例1:大手ISP(NTTコミュニケーションズ)
AS2914
- グローバルに展開する大規模ネットワーク
- 世界中の数百のASとピアリング
- Tier 1 ISPとして、トランジットサービスを提供
特徴:
- 複数の大規模IPブロックを保有
- 世界各地のIXPに接続
- 高い可用性と低遅延を実現
例2:コンテンツ配信(Cloudflare)
AS13335
- CDN(Content Delivery Network)事業者
- 世界300都市以上にネットワーク展開
特徴:
- Anycast技術を使用
- 同じIPアドレスを複数の場所からアナウンス
- ユーザーに最も近いサーバーが自動選択される
例3:大学・研究機関(東京大学)
AS2907
- 学術ネットワーク(SINET)経由でインターネット接続
- 研究用途の大量データ転送
特徴:
- 研究機関向けの優先制御
- 高速・大容量通信の実現
例4:企業のマルチホーム接続
仮想シナリオ:
- 金融機関がAS64999(プライベートASN)を使用
- ISP-AとISP-Bに接続
- 高可用性と冗長性を確保
構成:
インターネット
|
---------------
| |
ISP-A ISP-B
(AS100) (AS200)
| |
---------------
|
企業ネットワーク
(AS64999 - Private)
動作:
- ISP-AとISP-BがそれぞれBGPで企業のIPブロックをアナウンス
- 外部からは、ISPのパブリックASN経由でアクセス
- プライベートASNは外部に見えない
まとめ
ASN(自律システム番号)について、重要なポイントをまとめます。
ASNとは:
- インターネット上で自律システム(AS)を一意に識別する番号
- BGPによるルーティングに不可欠
- 各ネットワークの「背番号」のような存在
ASNの種類:
- 16ビットASN:0〜65,535(ほぼ枯渇)
- 32ビットASN:0〜4,294,967,295(現在の主流)
- パブリックASN:インターネット上で使用可能
- プライベートASN:組織内部や特定ISP内でのみ使用
BGPとの関係:
- BGPは異なるAS間で経路情報を交換するプロトコル
- ASNはBGPでネットワークを識別するために使用
- AS_PATH属性で経由したASNのリストを記録
ASNを取得するメリット:
- ISPからの独立性
- マルチホーミングによる高可用性
- トラフィック制御の最適化
- IXPへの直接接続
- クラウドサービスとの直接ピアリング
取得条件:
- 2つ以上のISPへの接続(マルチホーム)
- 独自のルーティングポリシー
- 十分なIPアドレスブロック
- BGP運用の技術力
セキュリティ対策:
- BGPハイジャックへの警戒
- ROA/RPKIの実装
- フィルタリングの適切な設定
- BGPセッションの認証
- 経路監視の実施
管理機関:
- IANA → RIR → LIR/最終ユーザー
- 日本はAPNIC/JPNICの管轄
ASNは一見複雑に見えますが、「インターネット上のネットワークを識別する番号」という基本を押さえれば、理解しやすくなります。

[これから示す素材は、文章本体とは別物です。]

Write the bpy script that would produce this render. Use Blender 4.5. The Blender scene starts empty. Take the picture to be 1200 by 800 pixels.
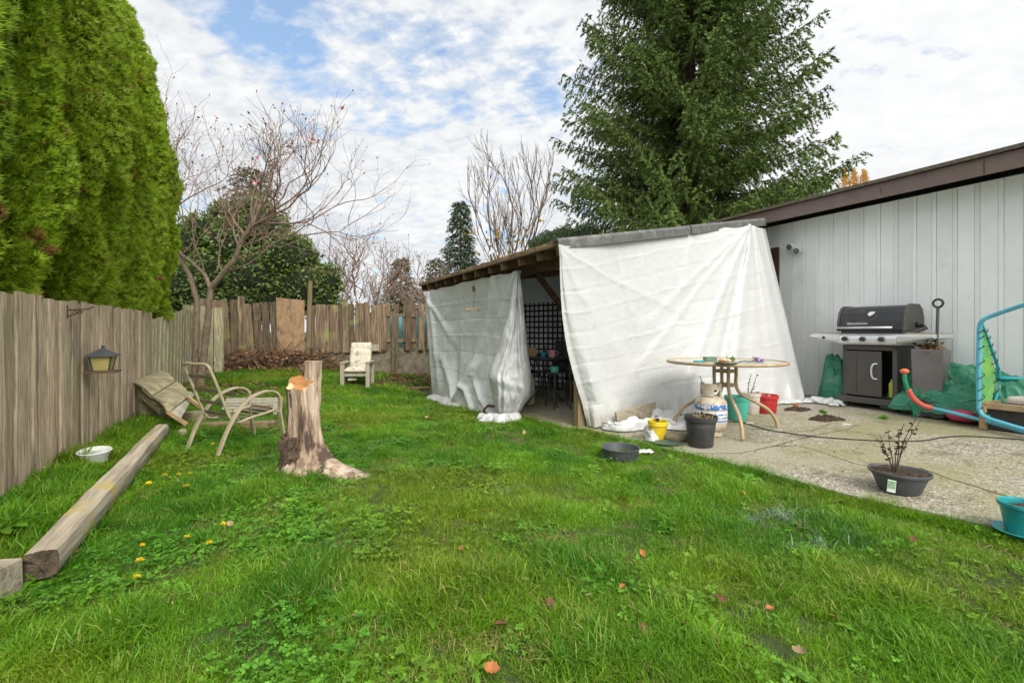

大規模なネットワークを運用する組織や、高可用性が求められるシステムを構築する場合、ASNの取得を検討する価値があります。ただし、BGPの運用には専門的な知識が必要なため、しっかりとした技術体制を整えることが重要です。
インターネットは無数のASが協力して動いている巨大なネットワークです。その裏側でASNとBGPが、私たちが意識することなくデータを正しい場所に届けてくれているんですね。